## begin
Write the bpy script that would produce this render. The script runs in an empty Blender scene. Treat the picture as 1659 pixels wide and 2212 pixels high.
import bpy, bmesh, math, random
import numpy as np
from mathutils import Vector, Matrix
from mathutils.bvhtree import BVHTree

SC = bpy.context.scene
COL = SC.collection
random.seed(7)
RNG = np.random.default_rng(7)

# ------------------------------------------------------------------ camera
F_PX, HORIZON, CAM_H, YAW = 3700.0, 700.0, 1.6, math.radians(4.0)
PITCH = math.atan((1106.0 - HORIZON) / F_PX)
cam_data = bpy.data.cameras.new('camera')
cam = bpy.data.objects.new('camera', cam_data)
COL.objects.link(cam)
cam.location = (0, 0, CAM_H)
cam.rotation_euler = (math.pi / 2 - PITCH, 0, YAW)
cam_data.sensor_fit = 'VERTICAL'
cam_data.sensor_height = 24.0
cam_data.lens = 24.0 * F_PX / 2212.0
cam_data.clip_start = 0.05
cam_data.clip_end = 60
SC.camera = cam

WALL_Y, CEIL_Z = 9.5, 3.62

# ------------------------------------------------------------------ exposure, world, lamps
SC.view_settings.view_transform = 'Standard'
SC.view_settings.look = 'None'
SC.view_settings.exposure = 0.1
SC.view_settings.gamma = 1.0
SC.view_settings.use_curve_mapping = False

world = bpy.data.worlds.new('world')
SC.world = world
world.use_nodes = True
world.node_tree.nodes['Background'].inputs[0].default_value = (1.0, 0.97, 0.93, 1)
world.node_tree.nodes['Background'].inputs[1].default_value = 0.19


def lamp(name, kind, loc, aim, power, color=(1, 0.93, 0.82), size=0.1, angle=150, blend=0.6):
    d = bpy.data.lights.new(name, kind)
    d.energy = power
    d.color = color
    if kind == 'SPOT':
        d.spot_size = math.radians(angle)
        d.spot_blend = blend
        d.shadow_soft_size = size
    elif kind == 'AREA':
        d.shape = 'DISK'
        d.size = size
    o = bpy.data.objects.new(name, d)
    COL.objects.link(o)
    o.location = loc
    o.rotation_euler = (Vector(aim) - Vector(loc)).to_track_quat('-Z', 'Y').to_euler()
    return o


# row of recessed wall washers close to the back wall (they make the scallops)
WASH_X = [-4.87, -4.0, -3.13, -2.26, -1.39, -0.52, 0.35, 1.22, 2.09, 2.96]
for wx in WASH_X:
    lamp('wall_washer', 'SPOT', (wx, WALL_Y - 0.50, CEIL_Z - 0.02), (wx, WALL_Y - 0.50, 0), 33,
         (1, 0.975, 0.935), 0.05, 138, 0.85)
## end
Problem requirements:
Copy out the lines in which the string "scene" appears.

Worked solution:
Write the bpy script that would produce this render. The script runs in an empty Blender scene. Treat the picture as 1659 pixels wide and 2212 pixels high.
SC = bpy.context.scene